#### What the task asks:
Can you output the material exactly as written, minus any pictures it holds?

#### Recorded information:
— start —

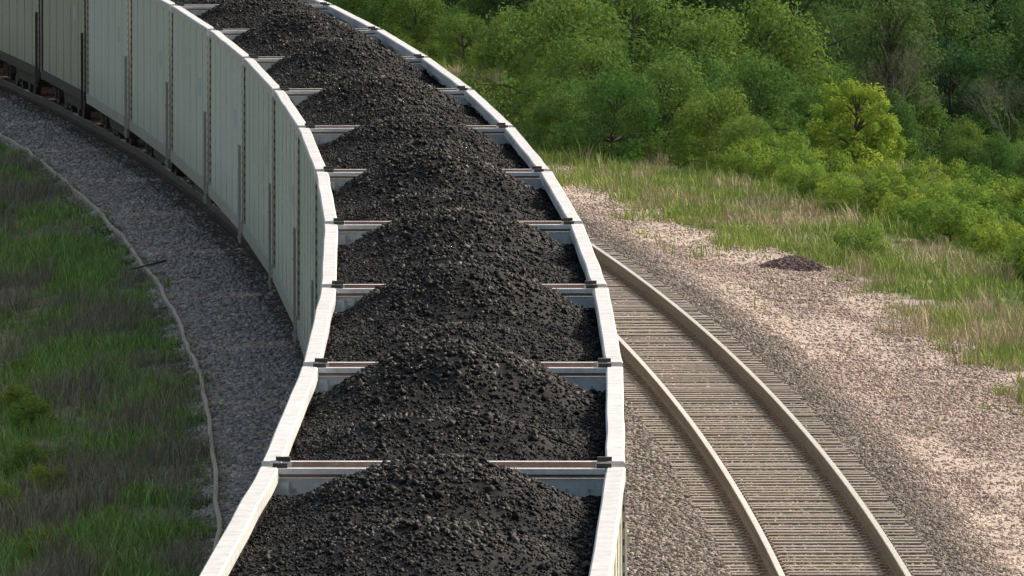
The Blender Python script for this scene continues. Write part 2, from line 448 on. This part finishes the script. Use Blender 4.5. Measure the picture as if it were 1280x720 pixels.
def make_coal(seed):
    rg = np.random.default_rng(seed)
    humps = [(-2.6+rg.normal()*.3, .46+rg.normal()*.04), (4.2+rg.normal()*.25, .68+rg.normal()*.04)]
    lat = rg.normal()*.10
    def RG(y, x):
        ridge = np.full(np.shape(x), .02)
        for c, h in humps:      # near flank shaped steeper so it falls in shade, far one long
            t = y-c; w = np.where(t < 0, 1.25, 2.1)
            ridge = ridge+(h-.02)*np.exp(-(t/w)**2)
        ridge = ridge+(fbm(y*.5, x*.3+seed, seed)-.5)*.12
        return ridge*(.45+.55*sstep(-7.7, -5.6, -np.abs(y)))
    def H(x, y):
        u = np.clip(np.abs((x-lat*(1-np.abs(x)/1.5))/1.47), 0, 1)
        lateral = 1-u**1.9
        return ZT-.27+RG(y, x)*lateral+(fbm(x*1.4, y*1.4, seed+5)-.5)*.12+(fbm(x*5, y*5, seed+6)-.5)*.06
    xs = np.linspace(-1.555, 1.555, 64); ys = np.linspace(-7.55, 7.55, 300)
    X, Y = np.meshgrid(xs, ys); Z = H(X, Y)
    i = np.arange(X.size).reshape(X.shape)
    f = np.concatenate([np.stack([i[:-1, :-1], i[:-1, 1:], i[1:, 1:]], -1).reshape(-1, 3), np.stack([i[:-1, :-1], i[1:, 1:], i[1:, :-1]], -1).reshape(-1, 3)])
    gv = np.stack([X, Y, Z], -1).reshape(-1, 3)
    n = 30000
    x = rg.uniform(-1.5, 1.5, n); y = rg.uniform(-7.5, 7.5, n)
    hgt = sstep(.0, .55, (H(x, y)-(ZT-.27)))       # coarser lumps on crests, fines in hollows; colours below paint the crests sunlit
    rad = .010+(.014+.012*hgt)*rg.random(n)**1.8
    big = rg.random(n) < .012+.035*hgt
    rad[big] = .03+.024*rg.random(big.sum())
    k = (.006+.006*hgt[:, None])+.010*rg.random((n, 1))**2
    col = k*np.array([1.12, 1.0, .90])
    br = rg.random(n) < (.05+.42*hgt)*(.2+1.5*fbm(x*2, y*2, seed+9))  # lighter brown lumps gather on crests, sunlight painted into the coal colour
    col[br] = (.03+.13*rg.random((br.sum(), 1))**1.7)*np.array([1.14, 1.0, .78])
    v, sf, c = stones(np.stack([x, y, H(x, y)+rad*.15], -1), rad, col, .9, .6, rg)
    me = np_mesh('coal_load', np.concatenate([gv, v]), np.concatenate([f, sf+len(gv)]), np.concatenate([np.tile([.008, .0072, .0066], (len(gv), 1)), c]), True)
    me.materials.append(M_coal); return me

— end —

#### Solved exercise:
The Blender Python script for this scene continues. Write part 2, from line 448 on. This part finishes the script. Use Blender 4.5. Measure the picture as if it were 1280x720 pixels.
def make_coal(seed):
    rg = np.random.default_rng(seed)
    humps = [(-2.6+rg.normal()*.3, .46+rg.normal()*.04), (4.2+rg.normal()*.25, .68+rg.normal()*.04)]
    lat = rg.normal()*.10
    def RG(y, x):
        ridge = np.full(np.shape(x), .02)
        for c, h in humps:      # near flank shaped steeper so it falls in shade, far one long
            t = y-c; w = np.where(t < 0, 1.25, 2.1)
            ridge = ridge+(h-.02)*np.exp(-(t/w)**2)
        ridge = ridge+(fbm(y*.5, x*.3+seed, seed)-.5)*.12
        return ridge*(.45+.55*sstep(-7.7, -5.6, -np.abs(y)))
    def H(x, y):
        u = np.clip(np.abs((x-lat*(1-np.abs(x)/1.5))/1.47), 0, 1)
        lateral = 1-u**1.9
        return ZT-.27+RG(y, x)*lateral+(fbm(x*1.4, y*1.4, seed+5)-.5)*.12+(fbm(x*5, y*5, seed+6)-.5)*.06
    xs = np.linspace(-1.555, 1.555, 64); ys = np.linspace(-7.55, 7.55, 300)
    X, Y = np.meshgrid(xs, ys); Z = H(X, Y)
    i = np.arange(X.size).reshape(X.shape)
    f = np.concatenate([np.stack([i[:-1, :-1], i[:-1, 1:], i[1:, 1:]], -1).reshape(-1, 3), np.stack([i[:-1, :-1], i[1:, 1:], i[1:, :-1]], -1).reshape(-1, 3)])
    gv = np.stack([X, Y, Z], -1).reshape(-1, 3)
    n = 30000
    x = rg.uniform(-1.5, 1.5, n); y = rg.uniform(-7.5, 7.5, n)
    hgt = sstep(.0, .55, (H(x, y)-(ZT-.27)))       # coarser lumps on crests, fines in hollows; colours below paint the crests sunlit
    rad = .010+(.014+.012*hgt)*rg.random(n)**1.8
    big = rg.random(n) < .012+.035*hgt
    rad[big] = .03+.024*rg.random(big.sum())
    k = (.006+.006*hgt[:, None])+.010*rg.random((n, 1))**2
    col = k*np.array([1.12, 1.0, .90])
    br = rg.random(n) < (.05+.42*hgt)*(.2+1.5*fbm(x*2, y*2, seed+9))  # lighter brown lumps gather on crests, sunlight painted into the coal colour
    col[br] = (.03+.13*rg.random((br.sum(), 1))**1.7)*np.array([1.14, 1.0, .78])
    v, sf, c = stones(np.stack([x, y, H(x, y)+rad*.15], -1), rad, col, .9, .6, rg)
    me = np_mesh('coal_load', np.concatenate([gv, v]), np.concatenate([f, sf+len(gv)]), np.concatenate([np.tile([.008, .0072, .0066], (len(gv), 1)), c]), True)
    me.materials.append(M_coal); return me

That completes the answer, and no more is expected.